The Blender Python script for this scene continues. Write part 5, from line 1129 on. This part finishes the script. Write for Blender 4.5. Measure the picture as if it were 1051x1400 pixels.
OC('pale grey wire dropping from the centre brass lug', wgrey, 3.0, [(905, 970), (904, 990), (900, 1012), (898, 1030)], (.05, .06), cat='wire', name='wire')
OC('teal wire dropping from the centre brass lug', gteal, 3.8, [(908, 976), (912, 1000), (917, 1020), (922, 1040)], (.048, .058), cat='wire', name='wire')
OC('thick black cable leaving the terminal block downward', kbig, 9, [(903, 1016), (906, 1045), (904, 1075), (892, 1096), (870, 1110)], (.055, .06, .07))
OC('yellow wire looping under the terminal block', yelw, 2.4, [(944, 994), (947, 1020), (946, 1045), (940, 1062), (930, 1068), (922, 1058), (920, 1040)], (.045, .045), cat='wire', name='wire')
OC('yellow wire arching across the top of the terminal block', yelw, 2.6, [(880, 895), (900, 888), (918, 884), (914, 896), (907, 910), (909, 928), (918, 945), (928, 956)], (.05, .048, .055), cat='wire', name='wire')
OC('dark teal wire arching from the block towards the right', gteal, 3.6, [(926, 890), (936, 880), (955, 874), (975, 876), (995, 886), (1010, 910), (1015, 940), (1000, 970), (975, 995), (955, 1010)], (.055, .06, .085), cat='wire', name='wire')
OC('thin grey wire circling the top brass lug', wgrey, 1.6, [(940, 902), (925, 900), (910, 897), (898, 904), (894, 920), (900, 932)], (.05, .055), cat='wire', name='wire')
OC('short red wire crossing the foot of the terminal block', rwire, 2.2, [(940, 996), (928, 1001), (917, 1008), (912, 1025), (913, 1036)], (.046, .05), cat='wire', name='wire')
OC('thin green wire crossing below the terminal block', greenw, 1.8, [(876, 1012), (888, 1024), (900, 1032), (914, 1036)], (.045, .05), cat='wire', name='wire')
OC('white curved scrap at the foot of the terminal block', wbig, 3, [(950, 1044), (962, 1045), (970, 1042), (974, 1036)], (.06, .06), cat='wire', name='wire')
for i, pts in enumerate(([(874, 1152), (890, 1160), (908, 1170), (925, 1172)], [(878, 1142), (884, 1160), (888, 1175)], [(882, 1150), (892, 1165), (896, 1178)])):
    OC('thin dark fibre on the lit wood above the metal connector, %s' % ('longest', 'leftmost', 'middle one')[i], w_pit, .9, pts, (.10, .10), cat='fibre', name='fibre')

+ + +

**Given request**
Count the lines above that contain the word "from", and give only that number.

**Solution to this exercise**
4